I didn't particularly enjoy reading The Raptures, but more than that, I just had no idea what it was trying to do as a novel.
Tonally, The Raptures comes across as very twee, almost didactic. It's a novel that feels like it was written to have a moral, some message that was supposed to be moving and inspiring but that in actuality felt very flat and saccharine. The story doesn't outright try to explicitly articulate a moral, but the feeling that it's supposed to have one is there nevertheless, implied by both the way that the narrative is set up and the way that it concludes.
Then we have the structure of the book, which was a bit all over the place for me. For one, it was hard to tell what kind of perspective The Raptures wanted us to focus on. We get first-person-POV chapters from Hannah's perspective, but we also get third-person-POV chapters from Hannah's perspective--and from other characters--as well as the occasional omniscient third-person narration about the goings-on in the town. It was very confusing to follow sometimes, and it made it hard to really inhabit these characters' minds since it was unclear where, exactly, the narration was coming from. I also just really missed some of the beautiful writing that was front and center in Carson's previous novel, The Fire Starters. The best I can say about her writing in this novel is that it was serviceable.

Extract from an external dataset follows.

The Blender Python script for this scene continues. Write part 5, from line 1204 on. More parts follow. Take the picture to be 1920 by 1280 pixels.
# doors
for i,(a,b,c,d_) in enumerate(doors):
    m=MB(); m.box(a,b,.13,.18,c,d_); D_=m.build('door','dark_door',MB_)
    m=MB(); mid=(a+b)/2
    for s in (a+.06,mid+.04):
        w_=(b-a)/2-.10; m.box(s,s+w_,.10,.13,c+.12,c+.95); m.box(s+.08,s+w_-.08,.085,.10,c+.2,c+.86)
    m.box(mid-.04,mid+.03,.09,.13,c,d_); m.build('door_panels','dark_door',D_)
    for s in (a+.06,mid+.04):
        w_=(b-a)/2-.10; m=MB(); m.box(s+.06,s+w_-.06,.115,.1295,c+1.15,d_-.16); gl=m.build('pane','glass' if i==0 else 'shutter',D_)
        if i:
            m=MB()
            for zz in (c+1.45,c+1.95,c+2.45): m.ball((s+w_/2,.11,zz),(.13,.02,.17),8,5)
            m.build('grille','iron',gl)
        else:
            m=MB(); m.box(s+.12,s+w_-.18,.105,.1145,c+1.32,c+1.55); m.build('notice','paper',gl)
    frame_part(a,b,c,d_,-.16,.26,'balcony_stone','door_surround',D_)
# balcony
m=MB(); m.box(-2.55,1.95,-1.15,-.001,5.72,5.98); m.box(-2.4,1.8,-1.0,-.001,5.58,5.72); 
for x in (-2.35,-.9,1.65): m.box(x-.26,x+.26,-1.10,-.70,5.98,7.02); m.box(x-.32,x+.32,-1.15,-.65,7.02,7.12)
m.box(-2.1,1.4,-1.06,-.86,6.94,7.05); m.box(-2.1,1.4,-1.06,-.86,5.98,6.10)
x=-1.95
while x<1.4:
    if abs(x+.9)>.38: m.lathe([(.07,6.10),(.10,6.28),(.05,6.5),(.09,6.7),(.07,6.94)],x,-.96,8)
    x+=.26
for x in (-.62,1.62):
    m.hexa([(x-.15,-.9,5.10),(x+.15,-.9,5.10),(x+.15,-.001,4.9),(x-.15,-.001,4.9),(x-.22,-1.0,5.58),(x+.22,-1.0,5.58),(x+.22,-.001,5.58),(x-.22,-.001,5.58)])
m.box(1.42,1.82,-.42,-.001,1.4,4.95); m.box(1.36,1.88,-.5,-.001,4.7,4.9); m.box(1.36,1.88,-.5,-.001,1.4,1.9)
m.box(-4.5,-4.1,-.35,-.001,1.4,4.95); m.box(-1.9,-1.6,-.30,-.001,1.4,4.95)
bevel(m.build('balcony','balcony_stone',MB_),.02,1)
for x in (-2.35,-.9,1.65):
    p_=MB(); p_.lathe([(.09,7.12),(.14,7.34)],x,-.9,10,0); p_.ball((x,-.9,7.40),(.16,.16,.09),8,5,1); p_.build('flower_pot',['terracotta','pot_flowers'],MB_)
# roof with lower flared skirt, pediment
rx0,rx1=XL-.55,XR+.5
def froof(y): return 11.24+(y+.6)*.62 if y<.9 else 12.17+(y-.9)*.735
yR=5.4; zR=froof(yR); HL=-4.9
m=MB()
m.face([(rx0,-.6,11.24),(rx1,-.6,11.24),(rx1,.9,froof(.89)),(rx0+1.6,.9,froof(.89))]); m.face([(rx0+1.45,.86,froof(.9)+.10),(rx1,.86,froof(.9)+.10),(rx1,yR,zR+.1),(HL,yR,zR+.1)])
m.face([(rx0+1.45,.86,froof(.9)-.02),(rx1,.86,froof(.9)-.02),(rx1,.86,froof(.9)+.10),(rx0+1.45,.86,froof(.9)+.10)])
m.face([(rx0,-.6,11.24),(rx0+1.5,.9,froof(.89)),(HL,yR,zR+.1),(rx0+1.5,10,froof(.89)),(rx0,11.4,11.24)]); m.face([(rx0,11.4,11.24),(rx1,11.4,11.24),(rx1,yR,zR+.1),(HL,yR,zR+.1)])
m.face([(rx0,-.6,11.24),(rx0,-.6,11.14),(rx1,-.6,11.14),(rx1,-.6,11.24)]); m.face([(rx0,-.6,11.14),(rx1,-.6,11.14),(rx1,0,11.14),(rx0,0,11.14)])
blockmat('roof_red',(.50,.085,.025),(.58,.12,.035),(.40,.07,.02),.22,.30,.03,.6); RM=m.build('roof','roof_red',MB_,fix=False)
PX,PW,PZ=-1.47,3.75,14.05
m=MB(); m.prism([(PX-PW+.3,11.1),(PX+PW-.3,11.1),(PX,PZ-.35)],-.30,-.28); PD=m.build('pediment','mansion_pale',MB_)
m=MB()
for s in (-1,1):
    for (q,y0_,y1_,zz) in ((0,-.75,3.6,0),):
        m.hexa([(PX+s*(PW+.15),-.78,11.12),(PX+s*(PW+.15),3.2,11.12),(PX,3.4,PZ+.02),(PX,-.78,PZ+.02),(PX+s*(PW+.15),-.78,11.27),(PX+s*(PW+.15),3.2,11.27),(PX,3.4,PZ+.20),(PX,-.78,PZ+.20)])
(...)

Narratively, The Raptures is supposed to be about the community of Ballylack, the kinds of people who live there, and the various dynamics that they have with each other in the wake of an emerging epidemic within their community. The problem with this is that neither Ballylack nor its inhabitants are written to be particularly interesting. The execution of the story never surprises in any way: there's an epidemic that targets children, parents are afraid for their children, parents grieve their children. Beyond that, I didn't feel like I really got a good grasp of what set this community apart in terms of its social environment, its geography, the lifestyles of its inhabitants, etc. It was all rather flat.

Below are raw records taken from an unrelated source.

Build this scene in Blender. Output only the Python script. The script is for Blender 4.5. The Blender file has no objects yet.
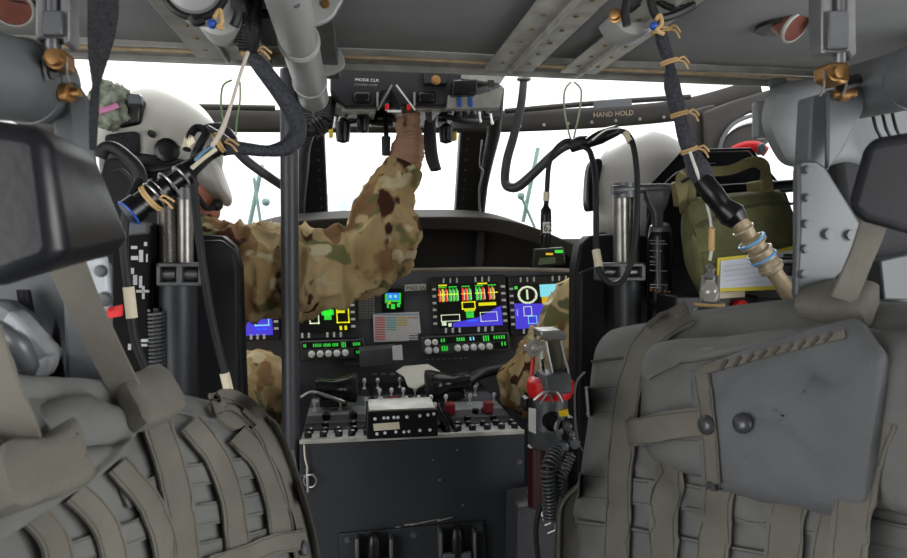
import bpy, bmesh, math, random
from mathutils import Vector, Matrix, noise
from mathutils.bvhtree import BVHTree
random.seed(4)
SC = bpy.context.scene
COL = SC.collection
# ---------------------------------------------------------------- camera
F = 650.0; YAW = math.radians(8.8); PIT = math.radians(3.43)
CAM = Vector((0, 0, 1.0))
cd = bpy.data.cameras.new('camera'); cam = bpy.data.objects.new('camera', cd); COL.objects.link(cam)
cam.location = CAM; cam.rotation_euler = (math.pi/2-PIT, 0, -YAW)
cd.sensor_width = 36; cd.lens = F/907*36; cd.clip_start = .02
cd.dof.use_dof = True; cd.dof.focus_distance = 1.5; cd.dof.aperture_fstop = 9
SC.camera = cam
# ---------------------------------------------------------------- world (bright overcast)
w = bpy.data.worlds.new('overcast'); SC.world = w; w.use_nodes = True
nt = w.node_tree; bg = nt.nodes['Background']
tc = nt.nodes.new('ShaderNodeTexCoord'); nz = nt.nodes.new('ShaderNodeTexNoise'); cr = nt.nodes.new('ShaderNodeValToRGB')
nz.inputs['Scale'].default_value = 3.0; nz.inputs['Detail'].default_value = 5
mp = nt.nodes.new('ShaderNodeMapping'); mp.inputs['Scale'].default_value = (1, 1, 4)
nt.links.new(tc.outputs['Generated'], mp.inputs[0]); nt.links.new(mp.outputs[0], nz.inputs['Vector'])
nt.links.new(nz.outputs['Fac'], cr.inputs[0]); nt.links.new(cr.outputs[0], bg.inputs['Color'])
cr.color_ramp.elements[0].position = .3; cr.color_ramp.elements[0].color = (.84, .85, .86, 1)
cr.color_ramp.elements[1].position = .7; cr.color_ramp.elements[1].color = (1, 1, 1, 1)
bg.inputs['Strength'].default_value = 1.25
sd = bpy.data.lights.new('sun', 'SUN'); sun = bpy.data.objects.new('sun', sd); COL.objects.link(sun)
sd.energy = 2.2; sd.angle = math.radians(25); sun.rotation_euler = (math.radians(-52), math.radians(8), 0)
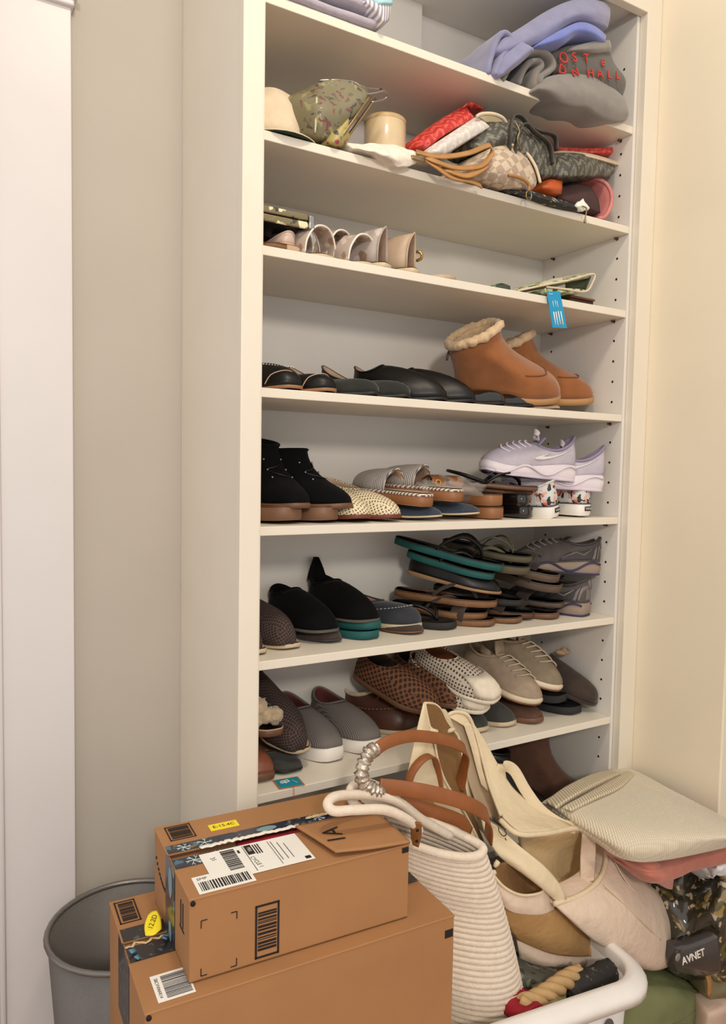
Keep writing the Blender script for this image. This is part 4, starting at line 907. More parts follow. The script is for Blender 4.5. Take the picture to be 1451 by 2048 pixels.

My fundamental problem with The Raptures, though, is that I have no idea what it was trying to do as a novel. The story is straightforward, simplistically so, and it goes pretty much the way you expect it to: there's an epidemic killing children, and so the children proceed to die one by one. With the exception of a few revelations, that's literally the whole plot of the book. And it was so boring. The story has no momentum, nothing to make you want to keep reading, because nothing surprising or interesting ever happens. Child #1 dies, then child #2 dies, then child #3 dies, and then--you guessed it--child #4 dies. And of course this is devastating for the characters, but the way the story is set up makes it so that you become increasingly inured to its characters' pain: by the fifth or sixth time you're reading the same set of reactions to the same exact event, you just feel bored more than anything else. On top of all of this, the novel tries to incorporate a magical realism element throughout its narrative--the operative word, here, being tries, because it doesn't succeed. Again, I have no idea what the magical realism was supposed to accomplish. Magical realism is supposed to excite you! to shake things up! to unsettle the foundations of what's considered "normal" or "real" in everyday life. The magical realism here, by contrast, is lackluster, perfunctory. It feels like it's there to make the story Quirky rather than to actually enliven the story for any meaningful reason. It's there just to be there--and frankly so are a lot of the elements of this book's narrative.
Needless to say, I found The Raptures to be a largely disappointing read. I really enjoyed Carson's The Fire Starters and was so confident that I'd love this novel as well. Clearly, though, The Raptures was not the book for me. It's one of those books that I just know I'm never going to think about again because it was just so utterly unimpressionable to me as a novel.
Thank you to Penguin Random House UK for providing me with an e-ARC of this novel via NetGalley!